Charles Coburn is Gen. O’Hara, who has built an opera house to bring some culture to the Arizona empire he’s created.
Next step: Hiring an opera singer at the handsome fee of $10,000 to anoint that opera house.
Gen. O’Hara is expecting a heavyset older woman to arrive from the East. After all, isn’t that what all opera singers look like?
Instead, he winds up with a fetching beauty named Lillian Marlowe (Yvonne De Carlo). And winds up wishing he’d ordered a baritone.

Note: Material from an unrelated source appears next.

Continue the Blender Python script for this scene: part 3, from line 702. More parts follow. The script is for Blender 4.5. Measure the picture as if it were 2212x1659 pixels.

Lillian immediately turns the heads of both of Gen. O’Hara’s already feuding grandsons, Lee (Scott Brady) and Grant (John Russell).
And after extending so much energy for so many years to keep them from harming one another, he now fears Lillian will be the spark that ignites the feud beyond all control.
Lillian’s not so worried. A woman with multiple suitors is always in control, she assures the general.
But these feuding cousins are more difficult to control than even she suspects.
A fun little comedy Western told flashback style as a reporter named Andrews researches the O’Hara family history.
And in a neat device, three old-timers tell three different tales of Lillian’s arrival in town, one portraying her as a frail beauty, one as a woman with a drinking problem and one as a schemer after the O’Hara fortune.
The film benefits from splendid performances from Charles Coburn as the elder O’Hara and De Carlo as the saloon singer who passes herself off as an opera star.
The latter impresses in a pair of song and dance numbers, with performances of “Clancy Lowered the Boom” and “Frankie and Johnny.”
The ending is a bit weak. But getting there is lots of fun.
Directed by:
Frederick De Cordova
Cast:
Yvonne DeCarlo … Lily Muldoon
Charles Coburn … Gen. O’Hara
Scott Brady … Lee O’Hara
John Russell … Grant O’Hara
Mryna Dell .. Nancy
John Litel … Col. Luther Logan
James Todd … Douglas Andrews
Edward Earle … Nolan
James Mullican … Hawley (elderly)
Robert R. Stephenson … Ted
Houseley Stevenson … Ted (elderly)
Robin Short … Bartender
Russell Simpson … Bartender (elderly)
John Litel … Col. Logan
James Todd … Douglas Andrews
Runtime: 84 min.
Memorable lines:
Old timer: “The O’Hara’s, you say? Knew them like I knew the underwear I wore for 30 years.”
Gen. O’Hara: “Ms. Marlowe, I’m ordering you …”
Lil: “You’ll find out, general, that you can’t order love around.”
Gen. O’Hara: “I should have been dead years ago. But something always seems to be coming up between thoe two (Lee and Grant). I just can’t afford the luxury of dying.”
Gen. O’Hara, after both feuding cousins fall for the opera singer he brings to town: “Somehow, I wish I had sent for a baritone.”
Lily: “What do you suggest I do?”
Gen. O’Hara: “Hope for the best, expect the worst and settle for anything in between.”
Grant: “This is my side of the town and I told you to stay out of it.”
Lee: “You talk so much, I can’t remember half of what you say.”
Gen. O’Hara, upon Lillian’s suggestion that she attempt to control the cousins: “Ms. Marlowe, I don’t know what sort of men you’ve been dealing with in the East, or what success you’ve had with these methods …
Lillian: “Men are men, general, north, south, east or west.”
O’Hara: “I appreciate your attempt to help. But I give you my word that if either of my grandsons agrees to conduct himself according to rules layed down by any girl, they won’t have to kill each other, I’ll do it for them.”